I pictured Dave, all six-foot-three, skinny framed, lying in the top bunk, giggling as his eyes screamed fear, squawking desperate prayers to the Lord of the Ocean, begging Neptune to spare them from a wet death. Yes, they survived to fish again and their tell stories of sea madness and addiction.

Dave’s thousand league stare fixed far into the distance, peering into the nighttime sky and listening to the ocean sing its captivating, violent song. I left Dave that night as he went his way and I went mine, off into the harbor city night.

Later that month, I saw the Man from Kentucky, another denizen of the harbor city. He was sitting on a bus bench on Pacific Ave waiting on the 146 bus. He was a large man, well over six-feet-tall. He had a thick build with huge tree-trunk legs. He always wore a jacket and shorts, it was his costume. I first met him while I was up at Troy’s Diner, eating a chicken salad, which was my routine on weekend nights: if I had the money.
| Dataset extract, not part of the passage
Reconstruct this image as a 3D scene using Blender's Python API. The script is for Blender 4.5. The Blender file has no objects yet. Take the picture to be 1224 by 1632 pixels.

I would go the cafe and read Bukowski as I dove into the grilled chicken mixed with the iceberg lettuce and cucumbers, drowned in blue cheese salad dressing. I saw him outside, admonishing a young black youth for doing a bad hand-to-hand drug deal in the open. Not that he was dealing, just doing it badly, with no sense of the neighborhood’s ebb and flow. He screamed at him while scanning the dark parking lot and beyond with a practiced eye. Instead of the cops, he noticed me as I stepped quickly inside, trying my best to turn invisible. I hurriedly slid into one of the clean, back booths. Finding a clean booth was usually a luxury.

As I turned to chapter 5 of Post Office, he entered, sat down in my booth and stared at me. His snaggle-teeth stabbed outward from his bottom jaw while the entire top row of teeth were missing. Probably in lost in some alley altercation or disintegrated by the magic of Meth. His eyes focused in on me from under a dirty black baseball hat (I don’t remember the team)
“You got a cigarette?” he commanded.

I didn’t smoke I told him.
“You got a dollar?”

I handed him a dollar as if it was my key to salvation. He took it and made his way back out into the harbor night. That was my first encounter with the Man from the mountains. We became cool and I never had a problem with him. He was friendly and opened up to me about his life. That night he talked about shooting pigs in the jungles of Southeast Asia. He said they would hear a rumbling coming towards them. It was horrible sound but once revealed the it was scores of wild pigs. He also shared other events I can’t reveal, due to the fact: people would come to find me. So, when I saw him on that sunny weekend, I approached him without hesitation.

Still mesmerized by sea stories, I asked him about Dave, both being longtime Pedro fixtures, and he verified the whole thing, down to the last vowel breathed.

“I had seen some strange thing out there on the sea. Things I cannot identify.”
He told me about once seeing a round light flying over the deep, blue sea while being chased by Air Force jets.

“Ask the Greeks down by the fishing boats. You see all types of things out there.”
Then he talked about the storms. He told me of being on the Pacific during a raging storm, the waves so massive the boat seemed to be sucked into a hole in the ocean. The torrential waters like walls surrounding the ship on all sides and he could hardly see the sky escaping from view.

I pictured the Kentucky Man at sea, wind blowing against his weathered face, the salty air’s abuse going unnoticed. The mountain seaman stared into the endless ocean, not fearing death nor expecting life. Just a man on the port side, praying to God silently, while cursing Neptune aloud.

His story ended as he dropped his head, silently reminiscing on another time. Did he miss the Sea? Why the sadness? Did he lose a friend? Lose himself?
I gave him a pat on his back and walked away, thinking to myself; Popeye was a bitch.